Hearts at Work
A Column by James Tipton
“Not so long ago….”
In one more year my dear old dad (James Robert Tipton) will be one-hundred years old! He was born in August of 1914, a month after World War I began. Wyatt Earp was still alive. I was born in January of 1942, a month after Pearl Harbor. Wyatt Earp´s beautiful wife Josie was still alive.
My grandma Emily (Emily Danford King) was born in 1873 in Wentzville, Missouri. This was thirteen years before Custer’s Last Stand (1886) and eight years before Wyatt Earp shot his way into history at the Gunfight at the OK Corral (1881). Mary Todd Lincoln, widow of the beloved president, died in 1882, the same year Missouri outlaw Jesse James, a few counties away, had been shot in the back by “the traitor Bob Ford.” In 1882 my grandma was a little girl, nine years old. Incidentally, Jesse’s brother Frank James was still alive when my dad was born (Frank died in 1915).
My grandma’s father Ambrose (Ambrose Grandaddy King) was born in 1837, during the time the United States was at war with Mexico. The United States itself was just a little over sixty years old. My grandma, born before Custer’s last stand, born before the Gunfight at the OK Corral, born only eight years after the Civil War was over, often rocked me to sleep in her old soft lap when I was a baby. I cried like a baby when she died in 1961. We are not far removed from what seems like so long ago and far away.
The Biblical “span of man” is 70 years, according to the King James Version of Psalm 90. (Methuselah purportedly lived to the very ripe old age of 969… perhaps he followed to the letter those incredibly strict dietary rules of the early Hebrews.) Taking the Biblical span of man, 70 years, and taking the current age of the United States (2013-1776 ) at 237 years, the lives of four people, laid end to end, would contain more time (280 years) than the total history of the United States!
Years ago I used to teach a survey of Western Literature beginning with Homer’s The Odyssey (around 800 BC). On the first day I would stand before my class and announce that their 40 lifetimes (each of threescore and ten), were they laid end to end, would cover all of the time that had elapsed since the early Greeks and Homer, 800 BC to the present…this one little class.

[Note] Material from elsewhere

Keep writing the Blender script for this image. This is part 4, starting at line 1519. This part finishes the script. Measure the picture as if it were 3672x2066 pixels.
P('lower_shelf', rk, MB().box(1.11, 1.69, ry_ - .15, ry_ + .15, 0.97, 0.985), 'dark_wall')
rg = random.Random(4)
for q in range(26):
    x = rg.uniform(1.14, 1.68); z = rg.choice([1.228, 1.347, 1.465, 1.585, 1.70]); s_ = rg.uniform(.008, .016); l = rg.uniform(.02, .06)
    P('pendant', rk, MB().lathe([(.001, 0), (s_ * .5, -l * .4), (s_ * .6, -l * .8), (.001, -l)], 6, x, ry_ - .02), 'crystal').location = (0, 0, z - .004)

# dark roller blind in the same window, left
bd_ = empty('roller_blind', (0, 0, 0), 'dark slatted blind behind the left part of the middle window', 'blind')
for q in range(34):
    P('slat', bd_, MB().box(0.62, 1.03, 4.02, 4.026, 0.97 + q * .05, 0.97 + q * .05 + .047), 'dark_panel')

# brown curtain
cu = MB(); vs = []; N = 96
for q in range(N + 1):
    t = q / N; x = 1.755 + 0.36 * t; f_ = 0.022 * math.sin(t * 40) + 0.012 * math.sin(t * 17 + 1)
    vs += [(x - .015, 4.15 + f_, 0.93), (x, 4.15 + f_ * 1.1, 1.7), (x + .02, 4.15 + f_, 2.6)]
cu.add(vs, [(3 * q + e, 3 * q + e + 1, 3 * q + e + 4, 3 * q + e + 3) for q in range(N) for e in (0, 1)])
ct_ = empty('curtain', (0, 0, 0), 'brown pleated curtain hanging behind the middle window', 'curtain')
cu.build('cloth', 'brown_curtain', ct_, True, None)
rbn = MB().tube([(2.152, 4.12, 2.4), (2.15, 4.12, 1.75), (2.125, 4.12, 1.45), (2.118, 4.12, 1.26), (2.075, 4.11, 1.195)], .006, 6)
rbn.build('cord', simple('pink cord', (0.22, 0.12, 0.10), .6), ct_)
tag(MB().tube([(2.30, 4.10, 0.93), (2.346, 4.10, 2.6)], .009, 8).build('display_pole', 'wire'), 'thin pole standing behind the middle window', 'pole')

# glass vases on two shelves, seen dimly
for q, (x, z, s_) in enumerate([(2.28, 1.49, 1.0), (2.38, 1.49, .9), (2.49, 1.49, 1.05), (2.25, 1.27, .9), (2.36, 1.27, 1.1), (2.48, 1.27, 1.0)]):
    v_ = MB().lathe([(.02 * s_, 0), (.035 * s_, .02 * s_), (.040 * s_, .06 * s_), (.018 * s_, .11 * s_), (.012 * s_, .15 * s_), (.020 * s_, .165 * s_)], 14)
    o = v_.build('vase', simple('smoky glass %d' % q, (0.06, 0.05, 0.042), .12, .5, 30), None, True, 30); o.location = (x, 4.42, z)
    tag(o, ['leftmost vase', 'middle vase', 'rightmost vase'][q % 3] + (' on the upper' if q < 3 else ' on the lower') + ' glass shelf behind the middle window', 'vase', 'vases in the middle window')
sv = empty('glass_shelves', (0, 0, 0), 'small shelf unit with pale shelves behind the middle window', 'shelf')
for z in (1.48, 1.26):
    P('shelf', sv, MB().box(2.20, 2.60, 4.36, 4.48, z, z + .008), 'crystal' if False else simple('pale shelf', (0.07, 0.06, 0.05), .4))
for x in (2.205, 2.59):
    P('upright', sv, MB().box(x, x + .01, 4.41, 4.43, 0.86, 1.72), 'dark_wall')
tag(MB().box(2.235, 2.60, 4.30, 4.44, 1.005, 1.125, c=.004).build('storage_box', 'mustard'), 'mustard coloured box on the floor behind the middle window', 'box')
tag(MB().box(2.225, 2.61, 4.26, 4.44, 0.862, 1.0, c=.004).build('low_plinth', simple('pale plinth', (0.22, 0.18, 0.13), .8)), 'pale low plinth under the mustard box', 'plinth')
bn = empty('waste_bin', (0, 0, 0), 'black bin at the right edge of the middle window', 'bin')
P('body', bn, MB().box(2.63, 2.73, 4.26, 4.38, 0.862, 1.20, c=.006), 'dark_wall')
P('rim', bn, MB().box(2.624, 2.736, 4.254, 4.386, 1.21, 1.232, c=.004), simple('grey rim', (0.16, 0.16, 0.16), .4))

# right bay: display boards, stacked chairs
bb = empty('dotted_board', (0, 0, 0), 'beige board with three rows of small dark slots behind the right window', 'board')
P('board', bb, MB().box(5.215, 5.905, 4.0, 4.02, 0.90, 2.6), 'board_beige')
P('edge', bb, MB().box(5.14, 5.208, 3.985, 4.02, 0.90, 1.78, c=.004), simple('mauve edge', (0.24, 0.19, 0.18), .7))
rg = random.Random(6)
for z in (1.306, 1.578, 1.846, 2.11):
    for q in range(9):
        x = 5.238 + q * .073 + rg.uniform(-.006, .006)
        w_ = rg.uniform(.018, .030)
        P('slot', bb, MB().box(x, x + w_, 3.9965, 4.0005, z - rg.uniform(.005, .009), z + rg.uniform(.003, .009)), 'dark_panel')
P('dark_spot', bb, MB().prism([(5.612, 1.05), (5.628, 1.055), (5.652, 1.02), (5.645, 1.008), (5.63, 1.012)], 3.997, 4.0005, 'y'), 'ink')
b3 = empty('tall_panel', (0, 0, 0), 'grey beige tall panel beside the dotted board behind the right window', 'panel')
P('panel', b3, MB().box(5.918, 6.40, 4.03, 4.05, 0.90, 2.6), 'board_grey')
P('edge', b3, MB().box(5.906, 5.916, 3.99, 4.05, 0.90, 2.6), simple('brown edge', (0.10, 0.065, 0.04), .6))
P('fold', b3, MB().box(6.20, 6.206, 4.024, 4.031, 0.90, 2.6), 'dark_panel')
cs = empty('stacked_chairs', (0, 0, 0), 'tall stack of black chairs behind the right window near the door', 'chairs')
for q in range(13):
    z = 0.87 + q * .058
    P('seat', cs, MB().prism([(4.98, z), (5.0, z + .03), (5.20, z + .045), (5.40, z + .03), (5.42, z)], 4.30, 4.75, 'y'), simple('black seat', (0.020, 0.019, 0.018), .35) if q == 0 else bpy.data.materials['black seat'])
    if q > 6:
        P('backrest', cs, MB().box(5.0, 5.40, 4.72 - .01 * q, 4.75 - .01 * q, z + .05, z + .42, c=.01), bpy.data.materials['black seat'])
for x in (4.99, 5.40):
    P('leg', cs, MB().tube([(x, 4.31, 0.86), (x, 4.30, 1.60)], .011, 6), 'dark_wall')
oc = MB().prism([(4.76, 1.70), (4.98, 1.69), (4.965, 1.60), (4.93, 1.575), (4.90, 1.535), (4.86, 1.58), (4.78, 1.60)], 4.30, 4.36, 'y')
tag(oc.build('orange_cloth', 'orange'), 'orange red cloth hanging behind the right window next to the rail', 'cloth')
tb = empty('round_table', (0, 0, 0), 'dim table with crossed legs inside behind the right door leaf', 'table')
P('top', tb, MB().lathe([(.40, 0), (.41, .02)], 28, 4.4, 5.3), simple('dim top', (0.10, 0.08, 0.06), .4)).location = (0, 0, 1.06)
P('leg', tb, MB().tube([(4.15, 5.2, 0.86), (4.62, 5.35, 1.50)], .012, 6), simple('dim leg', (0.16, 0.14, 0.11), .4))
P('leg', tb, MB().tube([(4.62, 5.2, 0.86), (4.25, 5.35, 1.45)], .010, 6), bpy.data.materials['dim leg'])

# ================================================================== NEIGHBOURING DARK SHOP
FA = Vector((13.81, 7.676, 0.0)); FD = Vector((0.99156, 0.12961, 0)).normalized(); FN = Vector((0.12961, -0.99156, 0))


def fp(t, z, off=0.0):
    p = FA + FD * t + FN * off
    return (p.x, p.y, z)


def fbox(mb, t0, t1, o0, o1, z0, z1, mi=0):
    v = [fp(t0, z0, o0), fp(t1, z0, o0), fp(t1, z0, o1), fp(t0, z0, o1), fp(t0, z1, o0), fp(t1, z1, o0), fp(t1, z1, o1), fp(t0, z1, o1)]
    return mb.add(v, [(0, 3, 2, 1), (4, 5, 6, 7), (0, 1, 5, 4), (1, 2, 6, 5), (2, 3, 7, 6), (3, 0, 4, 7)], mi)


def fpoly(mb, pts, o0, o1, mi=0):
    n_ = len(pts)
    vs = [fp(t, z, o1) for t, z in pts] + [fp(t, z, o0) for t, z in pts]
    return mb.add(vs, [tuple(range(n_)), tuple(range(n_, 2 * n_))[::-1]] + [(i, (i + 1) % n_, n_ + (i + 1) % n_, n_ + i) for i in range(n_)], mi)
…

Of course to college students what really caught their attention was the notion of being laid end to end.
Back in 1964 my favorite professor told me he had known a woman whose best friend, as a little boy walking with his mother, had seen Samuel Johnson, a famous British man of letters, strolling through the streets of London in 1780! Professor Cordell in 1964 was 69 years old. When he was a young man he had known a woman 85 years old whose best friend was her grandfather. So, let’s follow that one back for fun. Cordell in 1915 was 19 years old. The woman, 85 then, would have been born in 1830. Her grandfather, assuming he was 55 when she was born, would have been born in 1775, and as a young boy could certainly have seen Samuel Johnson in London in 1780.
A colleague when I was a college professor told me he received his Eagle Scout award in 1943, and it was presented to him by an officer of the Confederate army…wearing his Civil War uniform! I still have my great-grandfather’s sword awarded (along with a commission to second lieutenant) to him—Ambrose Grandaddy King—for bravery after he captured two rebel soldiers on Lookout Mountain, one hard autumn afternoon in Tennessee, back in 1863…not so long ago.